Wednesday, 5 July 2017

Plickers vs Clickers


So, much like a few schools I know of, we own a set of "clickers".

If you don't know what I'm talking about, think of the popular game show "Who Wants to be a Millionaire" and the "Ask the Audience" bit and you've got the gist of it. It basically allows teachers to quickly gauge student progress and have results displayed immediately. Very nice. The problem with these systems is that they are expensive (we paid around R30,000 for ours) and most schools have only one set that needs to be booked out well in advance. For most teachers, it is simply not worth the hassle.
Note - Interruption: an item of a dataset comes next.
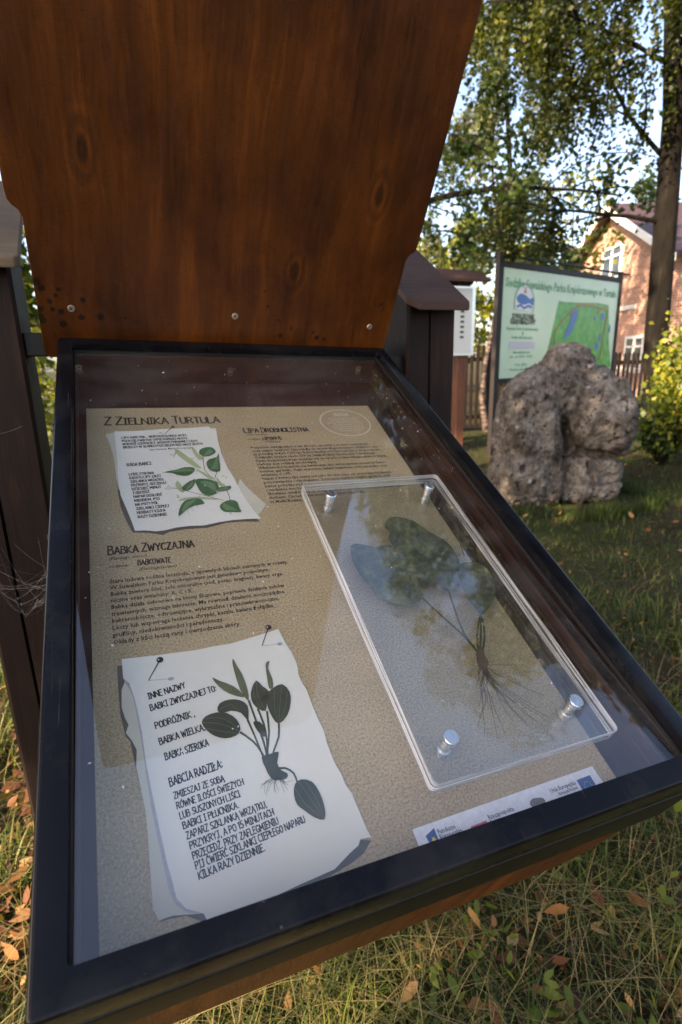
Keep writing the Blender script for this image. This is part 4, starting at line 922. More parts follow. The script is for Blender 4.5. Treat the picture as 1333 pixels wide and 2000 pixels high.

Welcome to the arena: www.Plickers.com. I have only just started using it myself recently, but already the teachers at my school are in love with the idea and have been using it very successfully over the course of the last couple of weeks. The idea is very much the same as with traditional clickers, although this is what could be called a "low-tech" option. Why? Because all you need is ONE device (a smartphone or tablet will do nicely) and a set of printed cards for each class. Each student is assigned a specific card and they respond to multiple choice questions by holding up the card to the teacher. Their answer depends on the orientation of the card (see image below), as the 4 sides of the image on the card each represent answers A, B, C or D.
An example of plickers card. In this example, the answer would be "B". 

The teacher then simply holds up his/her device and captures the answers which are displayed in real time on the board behind him/her. NEAT!

My experience with it has been near flawless. All it needs is a little advanced planning to think up the questions ahead of time (although I did add one or two in the spur of the moment as well!) and voila!

Here is the result of one of my questions:



A word of warning: Plickers or any similar tool should be used like most things - with moderation.
A recent article on Edutopia discussed research that indicates "...while clickers seem to boost students’ ability to retain factual knowledge, that may come at the cost of deeper conceptual understanding."

you've been wared! But...happy plicking!